What is this SS24 collection doing during a British heatwave? It’s playing pool at the boozer and hanging out in the corner where the security camera’s blindspot is, and none of the balls are getting potted because it’s had too many lagers. It’s trying to see itself in the mirror of the gents, but everything is hazy and the stench of bleach and urinals makes its eyes blur even more. It’s delighting in these things – in knowing that it’s the sweat underneath the perfume that makes people want it. That the point of clothes is to make others want to strip them off. This feels fundamental to our current state in London, where so much of the humanity and the reality of the city is being removed or covered up by a façade of purity. A larger meditation on London itself is what Rose always achieves with her collections. And London as a microcosm for the world and western society overall. As always, Rose ricochets through touchstones of British culture in this SS24 collection, here focusing on the 1970s and 80s, and with it attempts to form an attack on the immaculate that is in turn attacking this South-Londoner’s city.
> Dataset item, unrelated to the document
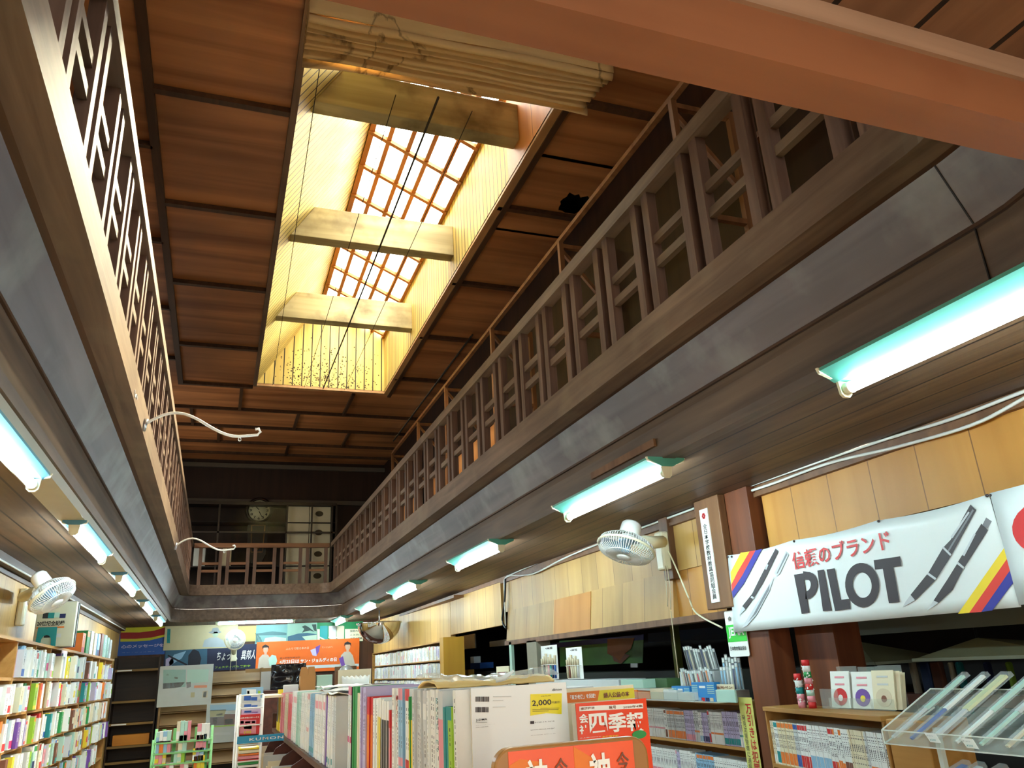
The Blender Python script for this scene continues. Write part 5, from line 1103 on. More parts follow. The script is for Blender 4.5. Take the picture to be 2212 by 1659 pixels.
# newspapers and magazines in the lower scalloped tier
for k in range(26):
    y0 = 3.38 + k * .118; c = random.choice(['white', 'cream', 'pale grey', 'orange', 'beige', 'pink'])
    if any(abs(y0 - q) < .06 for q in (3.35, 3.9, 4.45, 5.0, 5.6, 6.2)): y0 += .06
    book(f'{c} folded magazine, {ordw(k)} from the near end of the lower scalloped tier', 'magazine', 'magazine', MG[k % 6], (.33 + .012 * math.sin(k * 2.1), y0 + .035, .822), -PI2, random.uniform(.02, .035), .2, random.uniform(.24, .30), [P[c], None, P[random.choice(mgb)], black], 'magazines in the lower tier', tilt=0)

# ================================================================ NEWSPAPER STAND AND CARD RACK, LEFT OF THE MIDDLE RACK
YK = 5.3
kq = lambda x, y: at_y(*c5(x, y), YK)
ks = thing('leaflet_stand', 'white wire stand of blue and red drill books left of the magazine rack', 'stand', (kq(1480, 900).x, YK, 0))
xl, xr_ = kq(1330, 700).x, kq(1640, 700).x; zt = kq(1340, 445).z
mb = MB()
for x, yy in ((xl, YK), (xr_, YK), (xl - .01, YK + .16), (xr_, YK + .16)): mb.tube([(x, yy, 0), (x, yy, zt)], .007, 6)
for z in (zt, kq(1340, 620).z, kq(1340, 850).z, kq(1340, 1110).z, kq(1300, 1330).z): mb.tube([(xl, YK - .004, z), (xr_, YK - .004, z), (xr_, YK + .16, z), (xl, YK + .16, z)], .004, 5, closed=True)
mb.build('wire_frame', white, ks)
p = kq(1300, 1090); q = kq(1770, 955)
bdm = plain('sky blue board', (40, 150, 196), .4)
mb = MB(); mb.box(p.x, xr_ + .13, YK - .012, YK - .008, p.z, q.z); mb.build('header_board', bdm, ks)
FKU = Face((p.x, YK - .012, p.z), (1, 0, 0)); FKU.text('KUMON', (kq(1525, 0).x - p.x), xr_ + .13 - p.x - .004, (q.z - p.z) * .30, (q.z - p.z) * .68, white, ks, bold=.01, space=1.15)
def drill(label, pts, c1, y_, bands=(), z_lo=None):
    x0 = min(kq(*a).x for a in pts); x1 = max(kq(*a).x for a in pts); z0 = min(kq(*a).z for a in pts); z1 = max(kq(*a).z for a in pts)
    root = thing('drill_book', label, 'book', ((x0 + x1) / 2, y_, z0), 'drill books on the wire stand')
    MB().box(x0, x1, y_, y_ + .012, z0, z1).build('cover', P[c1], root); f = Face((x0, y_, z0), (1, 0, 0))
    for nm, pp, m in bands:
        mb = MB(); f.poly(mb, [(kq(*a).x - x0, kq(*a).z - z0) for a in pp], .0015); mb.build(nm, P[m], root)
    return root, f, x1 - x0, z1 - z0
drill('light blue drill book at the very top of the wire stand', [(1375, 348), (1662, 480)], 'light blue', YK + .13, [('title_panel', [(1440, 365), (1570, 365), (1570, 440), (1440, 440)], 'white'), ('picture', [(1450, 385), (1480, 385), (1480, 430), (1450, 430)], 'brown'), ('number', [(1595, 385), (1630, 385), (1630, 430), (1595, 430)], 'lime green')])
for k, (yt, yb, c) in enumerate(((445, 540, 'pale grey'), (555, 625, 'pale grey'), (640, 700, 'lilac'))):
    drill(f'pale drill book with a blue title, {ORD[k + 1]} from the top of the wire stand', [(1365, yt), (1620, yb)], c, YK + .10 - .03 * k, [('title_panel', [(1405, yt + 12), (1500, yt + 8), (1495, yb - 25), (1400, yb - 22)], 'blue'), ('title_panel', [(1500, yt + 25), (1585, yt + 22), (1580, yb - 22), (1498, yb - 25)], ['blue', 'blue', 'purple'][k])])
r, f, W_, H_ = drill('red drill book with a white title band in the middle of the wire stand', [(1340, 705), (1600, 955)], 'red', YK + .012, [('pink_maze', [(1345, 775), (1560, 768), (1555, 952), (1342, 952)], 'pink'), ('white_panel', [(1395, 845), (1500, 842), (1500, 890), (1395, 890)], 'white'), ('purple_panel', [(1350, 785), (1395, 783), (1393, 820), (1348, 822)], 'purple'), ('panel', [(1410, 790), (1480, 785), (1480, 815), (1408, 818)], 'magenta'), ('panel', [(1500, 785), (1545, 783), (1545, 815), (1500, 815)], 'magenta')])
f.text('小学1年生にはいったら', W_ * .04, W_ * .95, H_ * .80, H_ * .88, white, r, bold=.02); f.text('100', W_ * .26, W_ * .6, H_ * .05, H_ * .2, P['yellow'], r, bold=.03)
for k in range(7):
    z0 = kq(1300, 1185 + k * 38).z; c = ['yellow', 'cream', 'orange', 'pink', 'red', 'green', 'white'][k]
    book(f'{c} drill book lying flat, {ORD[k]} from the top below the blue header board', 'book', 'drill_book', BK[5], (xl + .012, YK + .006, z0), 0, xr_ - xl - .02, .14, .012 + .006 * (k % 2), [P[c], None, P[c], black], 'drill books lying on the wire stand')
# green wire card rack
YG = 8.0
gq = lambda x, y: at_y(*c5(x, y), YG)
gr = thing('card_rack', 'pale green wire rack of small coloured card packs in front of the slat display', 'rack', (gq(570, 1100).x, YG, 0))
gx0, gx1 = gq(195, 1070).x, gq(965, 1050).x; gm = plain('pale green wire', (128, 190, 120), .4)
mb = MB()
for x in (gx0, gx1): mb.tube([(x, YG, 0), (x, YG, gq(0, 1050).z)], .012, 6); mb.tube([(x, YG + .3, 0), (x, YG + .3, gq(0, 930).z)], .012, 6)
mb.build('frame', gm, gr)
tiers = [gq(500, 1055).z, gq(500, 1195).z, gq(500, 1340).z, gq(500, 1480).z]
for k, z in enumerate(tiers): MB().box(gx0, gx1, YG - .012, YG + .14, z - .012, z).build('tier', gm, gr)
for k in range(5):
    x = gx0 + (gx1 - gx0) * (.12 + .19 * k); MB().box(x, x + .03, YG + .145, YG + .15, .6, tiers[0] + .1).build('back_strap', gm, gr)
cardm = [book_mesh('card_pack', [(.1, .5)], None), book_mesh('card_pack', [], None)]
spans = [[(.01, .32, .09, ['light blue', 'white', 'mint', 'blue', 'yellow']), (.35, .66, .165, ['pink', 'white', 'pink', 'cream', 'mint']), (.71, .99, .135, ['white', 'lilac', 'pink', 'light blue'])], [(.02, .33, .10, ['pink', 'cream', 'light blue', 'orange']), (.40, .66, .13, ['cream', 'mint', 'white', 'pink']), (.70, .95, .13, ['lilac', 'pink', 'white', 'light blue'])],
         [(.02, .32, .09, ['yellow', 'white', 'pink', 'beige']), (.34, .64, .09, ['lime green', 'mint', 'cream']), (.66, .97, .11, ['light blue', 'lilac', 'yellow', 'blue'])], [(.22, .44, .09, ['pink', 'white', 'red']), (.46, .66, .08, ['white', 'pink']), (.69, .96, .13, ['orange', 'yellow', 'orange'])]]
for ti, sp_ in enumerate(spans):
    n = 0
    for a, b, h, cs in sp_:
        x = gx0 + (gx1 - gx0) * a + .012; xe = gx0 + (gx1 - gx0) * b - .012
        while x + .032 < xe:
            t = random.uniform(.024, .034); c = random.choice(cs); c2 = random.choice(cs + ['white'])
            book(f'{c} card pack, {ordw(n)} from left, {["top", "second", "third", "lowest"][ti]} tier of green wire rack', 'card pack', 'card_pack', cardm[n % 2], (x, YG, tiers[ti] + .0005), 0, t, .09, h * random.uniform(.93, 1.0), [P[c], None, P[c2], black], 'card packs on the green wire rack')
            x += t + .0015; n += 1
# counter behind the middle rack
co = thing('back_counter', 'dark wooden counter far behind the magazine rack', 'counter', (1.7, 13.8, 0))
MB().box(.75, 2.72, 13.55, 14.6, 0, kc.z - .205).build('body', rackw, co); MB().box(.73, 2.74, 13.53, 14.62, kc.z - .205, kc.z - .2002).build('top', rackw, co)

# ================================================================ RIGHT-HAND COUNTERS
def unit(label, x0, x1, y0, y1, zs, ztop, yaw=0.0, origin=None):
    """low tan shelf unit open towards the shop; built square, then turned by yaw about origin"""
    root = thing('shelf_unit', label, 'shelf', (x0, y1, 0), 'low tan shelf units at right')
    MB().box(x0 - .01, x1, y0, y1, ztop - .022, ztop).build('top_board', shelfw, root, bevel=.003)
    for z in zs: MB().box(x0, x1, y0 + .012, y1 - .012, z - .016, z).build('shelf', shelfw, root)
    for a in (y0, y1 - .012): MB().box(x0, x1, a, a + .012, 0, ztop - .022).build('side', shelfw, root)
    MB().box(x1 - .012, x1, y0 + .012, y1 - .012, 0, ztop - .022).build('back', shelfw, root)
    root.rotation_euler = (0, 0, yaw); return root
PALC = ['white'] * 12 + ['pale grey'] * 3 + ['light blue', 'lilac', 'cream']
CB = ['orange', 'red', 'blue', 'teal', 'black', 'white', 'light blue', 'pink', 'navy', 'brown', 'mint']
CM = [book_mesh('comic', [(.04, .34)], (.42, .92)), book_mesh('comic', [(.04, .22)], (.3, .92)), book_mesh('comic', [(.86, .97), (.04, .3)], (.4, .82)), book_mesh('comic', [(.30, .36)], (.42, .92))]
UA = unit('tan shelf unit of wrapped comics left of the brown pillar', 3.0, 3.19, 4.28, 6.6, [.75, 1.012], 1.27)
for z, y0, tag_ in ((1.0125, 4.30, 'upper'), (.7505, 4.30, 'lower')):
    y = 6.58; i = 0; run = None
    while y > 4.33:
        if run is None or random.random() < .16: run = (random.choice(PALC), random.choice(CB), random.randrange(4), random.uniform(.178, .196), random.uniform(.013, .021))
        c, b_, mi, h, t = run
        if y - t < 4.30: break
        book(f'wrapped {c} comic, {ordw(i)} from far end, {tag_} row left of brown pillar', 'comic', 'comic', CM[mi], (3.012 + random.uniform(0, .006), y, z), -PI2, t, .12, h, [P[c], None, P[b_], ink], 'wrapped comics left of the pillar')
        y -= t + .001; i += 1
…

"Rose makes the local universal. There is revolution in the ordinary."
Ethan Price
Gaffer-taped knees. T-shirts reading “BLOW YOUR MIND.” A stand-out yellow leather jacket pierced all over with ring-pulls from tinnies, beer bottle tops, safety pins and badges, one reading “lend us a quid.” A preview of two styles (an Oxford and a heeled loafer) from the collection Coming Up Roses by Martine Rose for Clarks from her role as guest creative director of Clarks. And, as always with Rose, there is subversion. Men’s blue checked boxer shorts layered over short tights with unhooked suspenders and knee-high socks. One model was a rumination on the everyman: half sleazy office worker, with open black blazer, half construction worker with hi vis trousers, but styled with this was a smattering of perversion, of life after the nine to five – the shirt is silken, unbuttoned, perhaps a tie has been removed, and over the top of this was a women’s girdle and suspenders. A single, simple accessory – a metallic matchstick as an earring. An outfit that caters to every scenario in this man’s life. Post-work, he lights a cigarette at the club and is ready for the boudoir with whoever he finds in the smoking area. The Martine Rose man is sexy. He’s that bloke that you wish you didn’t find sexy, but you can’t help it. So just give in. He probably parties too much, smokes too much, never answers a call except around 1am. A geezer – perfect, really.